I liked that the book started a bit before the events in the book. Brooks gives us extra detail to give us more context on Anakin, even going so far as to introduce an anonymous spaceship pilot who befriends him and gives him further reason to aspire farther than Tatooine. In the movie, we don’t meet Anakin until Qui-Gon and Obi-Wan go to Watto’s shop, but in the book, the story goes back and forth between the two of them on Naboo and Anakin on Tatooine. I’d say I can see why Lucas cut that kind of thing out of the movie, but man, the central plot of the movie was about a trade blockade. The additional backstory on Anakin was much better.

It’s hard to tell what details were part of Lucas’ original story and what details Brooks brought to the story. There’s an interview with Brooks at the end of the book which shines some light on that question, but doesn’t answer it completely. I’ve always wondered that about books that are co-written by multiple authors.

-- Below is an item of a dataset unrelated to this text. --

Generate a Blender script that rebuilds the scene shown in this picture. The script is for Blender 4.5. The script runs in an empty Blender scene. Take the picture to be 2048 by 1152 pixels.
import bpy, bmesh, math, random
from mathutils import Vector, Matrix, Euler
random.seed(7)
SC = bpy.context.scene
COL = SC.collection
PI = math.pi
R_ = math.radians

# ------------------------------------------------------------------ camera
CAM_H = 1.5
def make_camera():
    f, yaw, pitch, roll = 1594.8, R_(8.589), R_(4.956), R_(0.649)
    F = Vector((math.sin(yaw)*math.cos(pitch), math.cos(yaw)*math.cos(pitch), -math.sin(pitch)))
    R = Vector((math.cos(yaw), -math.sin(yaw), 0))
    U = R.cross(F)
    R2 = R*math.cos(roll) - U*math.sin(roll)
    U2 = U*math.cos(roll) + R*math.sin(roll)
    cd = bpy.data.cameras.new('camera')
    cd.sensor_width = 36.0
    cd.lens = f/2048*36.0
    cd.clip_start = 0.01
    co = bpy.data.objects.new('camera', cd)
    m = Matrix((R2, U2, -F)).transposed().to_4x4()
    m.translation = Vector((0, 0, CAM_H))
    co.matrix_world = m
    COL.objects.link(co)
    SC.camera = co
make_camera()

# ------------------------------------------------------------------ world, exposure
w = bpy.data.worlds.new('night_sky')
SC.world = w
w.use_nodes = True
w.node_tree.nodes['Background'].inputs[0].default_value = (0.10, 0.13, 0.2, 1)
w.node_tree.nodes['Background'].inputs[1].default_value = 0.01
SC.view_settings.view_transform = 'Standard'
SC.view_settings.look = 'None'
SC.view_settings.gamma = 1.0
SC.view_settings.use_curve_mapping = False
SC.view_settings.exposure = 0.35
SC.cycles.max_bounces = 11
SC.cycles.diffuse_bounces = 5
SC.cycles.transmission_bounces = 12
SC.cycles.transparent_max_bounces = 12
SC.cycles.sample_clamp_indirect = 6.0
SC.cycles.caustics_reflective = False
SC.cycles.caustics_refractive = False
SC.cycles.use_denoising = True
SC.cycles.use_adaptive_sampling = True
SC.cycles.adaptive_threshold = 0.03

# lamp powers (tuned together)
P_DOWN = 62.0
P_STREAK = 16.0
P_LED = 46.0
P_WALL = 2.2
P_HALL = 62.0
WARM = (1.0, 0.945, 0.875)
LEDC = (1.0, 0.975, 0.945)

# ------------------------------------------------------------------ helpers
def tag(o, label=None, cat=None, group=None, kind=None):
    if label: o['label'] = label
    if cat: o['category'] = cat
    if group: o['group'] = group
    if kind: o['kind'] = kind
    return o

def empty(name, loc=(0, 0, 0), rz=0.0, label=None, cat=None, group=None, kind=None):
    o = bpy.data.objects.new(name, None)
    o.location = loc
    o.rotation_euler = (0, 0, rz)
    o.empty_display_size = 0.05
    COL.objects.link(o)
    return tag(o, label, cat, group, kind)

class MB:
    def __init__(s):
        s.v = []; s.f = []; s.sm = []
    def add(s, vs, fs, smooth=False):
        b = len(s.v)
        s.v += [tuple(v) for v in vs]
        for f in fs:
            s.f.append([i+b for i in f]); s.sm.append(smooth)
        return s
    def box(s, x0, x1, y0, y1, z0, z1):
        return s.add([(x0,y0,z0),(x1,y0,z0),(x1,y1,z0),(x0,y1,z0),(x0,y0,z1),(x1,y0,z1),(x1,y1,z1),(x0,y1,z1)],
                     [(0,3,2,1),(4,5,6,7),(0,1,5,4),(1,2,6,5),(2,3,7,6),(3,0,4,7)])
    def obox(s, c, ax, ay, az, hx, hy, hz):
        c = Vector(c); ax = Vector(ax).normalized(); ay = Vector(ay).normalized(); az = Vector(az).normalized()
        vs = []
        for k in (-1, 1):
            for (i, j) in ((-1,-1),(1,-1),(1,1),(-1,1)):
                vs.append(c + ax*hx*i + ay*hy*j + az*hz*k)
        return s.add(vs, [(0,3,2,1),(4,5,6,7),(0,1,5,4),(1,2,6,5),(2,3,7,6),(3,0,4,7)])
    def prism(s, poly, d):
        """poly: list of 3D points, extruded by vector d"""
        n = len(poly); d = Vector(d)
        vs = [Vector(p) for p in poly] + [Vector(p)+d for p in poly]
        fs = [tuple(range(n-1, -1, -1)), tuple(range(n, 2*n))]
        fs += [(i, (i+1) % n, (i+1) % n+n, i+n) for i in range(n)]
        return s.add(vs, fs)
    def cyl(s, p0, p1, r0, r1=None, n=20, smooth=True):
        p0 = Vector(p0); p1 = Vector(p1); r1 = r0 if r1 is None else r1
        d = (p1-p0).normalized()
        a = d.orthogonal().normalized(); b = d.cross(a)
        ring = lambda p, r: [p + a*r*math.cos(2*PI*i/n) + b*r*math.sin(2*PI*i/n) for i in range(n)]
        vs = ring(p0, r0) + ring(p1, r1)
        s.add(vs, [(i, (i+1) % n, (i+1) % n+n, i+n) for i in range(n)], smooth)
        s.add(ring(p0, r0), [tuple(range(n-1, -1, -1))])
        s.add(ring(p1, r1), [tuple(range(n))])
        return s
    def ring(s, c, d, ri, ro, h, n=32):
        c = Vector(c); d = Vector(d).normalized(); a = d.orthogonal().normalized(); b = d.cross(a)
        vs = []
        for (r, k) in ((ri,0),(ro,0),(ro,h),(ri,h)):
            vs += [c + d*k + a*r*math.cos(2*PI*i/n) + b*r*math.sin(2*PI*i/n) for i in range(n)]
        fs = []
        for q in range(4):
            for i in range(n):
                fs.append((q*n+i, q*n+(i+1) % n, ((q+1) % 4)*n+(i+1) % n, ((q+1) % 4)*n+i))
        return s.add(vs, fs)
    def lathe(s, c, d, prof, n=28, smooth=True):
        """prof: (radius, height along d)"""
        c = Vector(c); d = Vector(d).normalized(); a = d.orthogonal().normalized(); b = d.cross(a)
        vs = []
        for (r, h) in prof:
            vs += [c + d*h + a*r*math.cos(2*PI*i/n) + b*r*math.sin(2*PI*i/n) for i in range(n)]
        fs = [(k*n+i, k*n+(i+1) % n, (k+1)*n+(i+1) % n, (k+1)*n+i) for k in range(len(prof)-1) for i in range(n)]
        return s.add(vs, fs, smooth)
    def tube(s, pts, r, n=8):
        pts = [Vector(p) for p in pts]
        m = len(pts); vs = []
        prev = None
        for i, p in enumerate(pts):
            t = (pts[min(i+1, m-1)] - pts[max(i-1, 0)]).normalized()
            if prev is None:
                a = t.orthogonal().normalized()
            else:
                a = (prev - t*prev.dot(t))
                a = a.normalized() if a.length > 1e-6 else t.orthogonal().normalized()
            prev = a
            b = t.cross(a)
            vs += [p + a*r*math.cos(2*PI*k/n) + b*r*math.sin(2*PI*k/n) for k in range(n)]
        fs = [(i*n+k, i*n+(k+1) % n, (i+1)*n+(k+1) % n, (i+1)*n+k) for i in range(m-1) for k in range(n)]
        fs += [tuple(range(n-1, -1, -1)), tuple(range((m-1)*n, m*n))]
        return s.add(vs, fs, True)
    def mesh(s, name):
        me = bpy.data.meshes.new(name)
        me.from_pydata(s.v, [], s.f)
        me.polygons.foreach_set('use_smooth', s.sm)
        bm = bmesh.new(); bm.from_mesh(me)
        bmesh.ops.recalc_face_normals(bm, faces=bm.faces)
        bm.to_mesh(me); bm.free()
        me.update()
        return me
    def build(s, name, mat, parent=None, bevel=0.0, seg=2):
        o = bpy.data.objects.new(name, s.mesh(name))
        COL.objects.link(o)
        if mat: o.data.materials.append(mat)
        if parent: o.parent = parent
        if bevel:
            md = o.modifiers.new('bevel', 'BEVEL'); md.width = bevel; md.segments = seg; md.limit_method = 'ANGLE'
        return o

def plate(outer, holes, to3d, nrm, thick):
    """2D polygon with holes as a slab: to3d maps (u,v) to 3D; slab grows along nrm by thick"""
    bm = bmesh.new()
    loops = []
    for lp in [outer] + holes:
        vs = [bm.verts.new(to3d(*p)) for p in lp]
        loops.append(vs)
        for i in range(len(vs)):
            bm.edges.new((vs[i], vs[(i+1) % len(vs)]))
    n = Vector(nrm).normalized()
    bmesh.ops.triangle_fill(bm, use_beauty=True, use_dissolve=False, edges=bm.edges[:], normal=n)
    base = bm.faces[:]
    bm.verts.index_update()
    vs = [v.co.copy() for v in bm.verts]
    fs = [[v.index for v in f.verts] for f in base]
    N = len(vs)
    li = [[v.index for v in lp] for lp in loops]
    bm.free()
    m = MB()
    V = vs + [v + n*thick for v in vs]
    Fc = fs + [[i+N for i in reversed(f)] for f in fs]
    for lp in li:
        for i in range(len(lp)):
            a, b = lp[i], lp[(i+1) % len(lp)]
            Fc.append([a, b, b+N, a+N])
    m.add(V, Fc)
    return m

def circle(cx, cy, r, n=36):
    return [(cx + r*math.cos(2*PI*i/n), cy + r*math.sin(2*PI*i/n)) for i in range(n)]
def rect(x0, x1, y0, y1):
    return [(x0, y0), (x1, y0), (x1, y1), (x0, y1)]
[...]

I do know that Brooks captures the pidgin English Jar Jar spoke in the movie, which somehow comes across as even more offensive than when he speaks it.

I hadn’t noticed it about the movie until I finished reading this book, but in both, the pacing is very fast. I hadn’t realized just how much happens in the story, but as I was reading the book and thinking, “Wow, we’ve barely spent much time here in Coruscant but we’re already going back to Naboo”, that it dawned on me. It works better in the movie than it does in the book, but either way, the movie covers a lot of ground. I have to give Lucas credit for putting it together without making it feel hyper-compressed.

I’ve watched The Phantom Menace enough times to be familiar with the details, and that familiarity helped the novel to fly by. I was more focused on reliving what I had already seen, looking for the details that were slightly different, while waiting to get to the parts that weren’t in the movie. My reason for reading all of the Expanded Universe books is to get further details on the universe as a whole, so I was more interested in what I didn’t already know about the story.

The book ends with another Darth Maul short story, “End Game”, which is largely pointless, especially if, like me, you’re reading through all of the books in the EU. The story basically sums up what Luceno has already written about in his preceding novels and short stories, and possibly sets it up for what’s to come. It briefly covers some events that happen between the time Qui-Gon escapes Maul on Tatooine and when they face each other again on Naboo, and it makes a connection between Darth Plagueis and Maul, but otherwise it’s just a summary of what I’ve already read. So far, these short stories don’t feel like a necessary part of the EU.

The Phantom Menace has some details that help us better understand Anakin and give us more context into how Anakin went from a selfless young boy to the scourge of the universe. It always bugged me that the movie didn’t give us enough detail into what prompted that kind of change. I’ve read before that the books give us more insight into that very problem, which was part of the reason I decided to read all the EU books in the first place. I’m hoping that the other books that take place between the movies will keep giving us those additional details.